Objective -> Extract each line of the data below exactly as written.

Given information ->
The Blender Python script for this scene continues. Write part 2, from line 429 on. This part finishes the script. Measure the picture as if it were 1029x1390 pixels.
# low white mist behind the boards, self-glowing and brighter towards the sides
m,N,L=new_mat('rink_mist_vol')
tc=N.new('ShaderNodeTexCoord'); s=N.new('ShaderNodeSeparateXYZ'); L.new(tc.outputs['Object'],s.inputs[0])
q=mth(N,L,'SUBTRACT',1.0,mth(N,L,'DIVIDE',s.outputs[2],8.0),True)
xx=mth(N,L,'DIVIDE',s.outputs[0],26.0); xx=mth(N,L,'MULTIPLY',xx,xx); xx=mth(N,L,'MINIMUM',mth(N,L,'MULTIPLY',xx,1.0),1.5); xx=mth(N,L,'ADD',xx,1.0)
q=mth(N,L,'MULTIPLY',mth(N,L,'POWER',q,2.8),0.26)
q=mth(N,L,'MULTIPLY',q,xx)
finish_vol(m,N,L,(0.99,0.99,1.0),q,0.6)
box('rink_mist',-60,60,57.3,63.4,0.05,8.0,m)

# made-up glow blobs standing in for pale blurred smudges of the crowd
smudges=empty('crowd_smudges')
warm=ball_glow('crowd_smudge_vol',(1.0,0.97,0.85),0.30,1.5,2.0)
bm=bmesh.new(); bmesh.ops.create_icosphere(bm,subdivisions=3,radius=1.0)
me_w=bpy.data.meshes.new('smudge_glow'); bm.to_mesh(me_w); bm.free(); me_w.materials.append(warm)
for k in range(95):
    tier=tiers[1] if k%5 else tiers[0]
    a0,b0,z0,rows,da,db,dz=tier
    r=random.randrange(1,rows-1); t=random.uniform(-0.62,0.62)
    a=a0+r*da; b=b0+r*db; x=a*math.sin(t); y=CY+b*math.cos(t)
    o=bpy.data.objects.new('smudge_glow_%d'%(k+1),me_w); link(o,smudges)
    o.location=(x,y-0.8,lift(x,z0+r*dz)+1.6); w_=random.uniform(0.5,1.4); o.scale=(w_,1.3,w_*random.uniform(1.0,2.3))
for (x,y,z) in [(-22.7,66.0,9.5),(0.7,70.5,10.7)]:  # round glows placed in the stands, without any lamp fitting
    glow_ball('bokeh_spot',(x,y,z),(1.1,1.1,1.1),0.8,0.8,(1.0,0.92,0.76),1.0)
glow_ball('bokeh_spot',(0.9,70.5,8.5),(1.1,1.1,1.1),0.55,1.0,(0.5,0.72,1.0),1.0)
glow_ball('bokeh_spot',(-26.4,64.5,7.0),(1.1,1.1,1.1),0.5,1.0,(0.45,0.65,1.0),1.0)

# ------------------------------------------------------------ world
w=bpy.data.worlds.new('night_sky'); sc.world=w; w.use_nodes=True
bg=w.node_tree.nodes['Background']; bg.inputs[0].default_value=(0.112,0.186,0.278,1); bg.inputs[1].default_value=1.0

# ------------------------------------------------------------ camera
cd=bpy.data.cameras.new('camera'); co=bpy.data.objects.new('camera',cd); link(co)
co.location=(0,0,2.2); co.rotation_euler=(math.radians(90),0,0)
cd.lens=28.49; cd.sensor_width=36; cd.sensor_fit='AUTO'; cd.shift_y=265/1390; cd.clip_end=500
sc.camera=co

Reply to the exercise ->
The Blender Python script for this scene continues. Write part 2, from line 429 on. This part finishes the script. Measure the picture as if it were 1029x1390 pixels.
# low white mist behind the boards, self-glowing and brighter towards the sides
m,N,L=new_mat('rink_mist_vol')
tc=N.new('ShaderNodeTexCoord'); s=N.new('ShaderNodeSeparateXYZ'); L.new(tc.outputs['Object'],s.inputs[0])
q=mth(N,L,'SUBTRACT',1.0,mth(N,L,'DIVIDE',s.outputs[2],8.0),True)
xx=mth(N,L,'DIVIDE',s.outputs[0],26.0); xx=mth(N,L,'MULTIPLY',xx,xx); xx=mth(N,L,'MINIMUM',mth(N,L,'MULTIPLY',xx,1.0),1.5); xx=mth(N,L,'ADD',xx,1.0)
q=mth(N,L,'MULTIPLY',mth(N,L,'POWER',q,2.8),0.26)
q=mth(N,L,'MULTIPLY',q,xx)
finish_vol(m,N,L,(0.99,0.99,1.0),q,0.6)
box('rink_mist',-60,60,57.3,63.4,0.05,8.0,m)

# made-up glow blobs standing in for pale blurred smudges of the crowd
smudges=empty('crowd_smudges')
warm=ball_glow('crowd_smudge_vol',(1.0,0.97,0.85),0.30,1.5,2.0)
bm=bmesh.new(); bmesh.ops.create_icosphere(bm,subdivisions=3,radius=1.0)
me_w=bpy.data.meshes.new('smudge_glow'); bm.to_mesh(me_w); bm.free(); me_w.materials.append(warm)
for k in range(95):
    tier=tiers[1] if k%5 else tiers[0]
    a0,b0,z0,rows,da,db,dz=tier
    r=random.randrange(1,rows-1); t=random.uniform(-0.62,0.62)
    a=a0+r*da; b=b0+r*db; x=a*math.sin(t); y=CY+b*math.cos(t)
    o=bpy.data.objects.new('smudge_glow_%d'%(k+1),me_w); link(o,smudges)
    o.location=(x,y-0.8,lift(x,z0+r*dz)+1.6); w_=random.uniform(0.5,1.4); o.scale=(w_,1.3,w_*random.uniform(1.0,2.3))
for (x,y,z) in [(-22.7,66.0,9.5),(0.7,70.5,10.7)]:  # round glows placed in the stands, without any lamp fitting
    glow_ball('bokeh_spot',(x,y,z),(1.1,1.1,1.1),0.8,0.8,(1.0,0.92,0.76),1.0)
glow_ball('bokeh_spot',(0.9,70.5,8.5),(1.1,1.1,1.1),0.55,1.0,(0.5,0.72,1.0),1.0)
glow_ball('bokeh_spot',(-26.4,64.5,7.0),(1.1,1.1,1.1),0.5,1.0,(0.45,0.65,1.0),1.0)

# ------------------------------------------------------------ world
w=bpy.data.worlds.new('night_sky'); sc.world=w; w.use_nodes=True
bg=w.node_tree.nodes['Background']; bg.inputs[0].default_value=(0.112,0.186,0.278,1); bg.inputs[1].default_value=1.0

# ------------------------------------------------------------ camera
cd=bpy.data.cameras.new('camera'); co=bpy.data.objects.new('camera',cd); link(co)
co.location=(0,0,2.2); co.rotation_euler=(math.radians(90),0,0)
cd.lens=28.49; cd.sensor_width=36; cd.sensor_fit='AUTO'; cd.shift_y=265/1390; cd.clip_end=500
sc.camera=co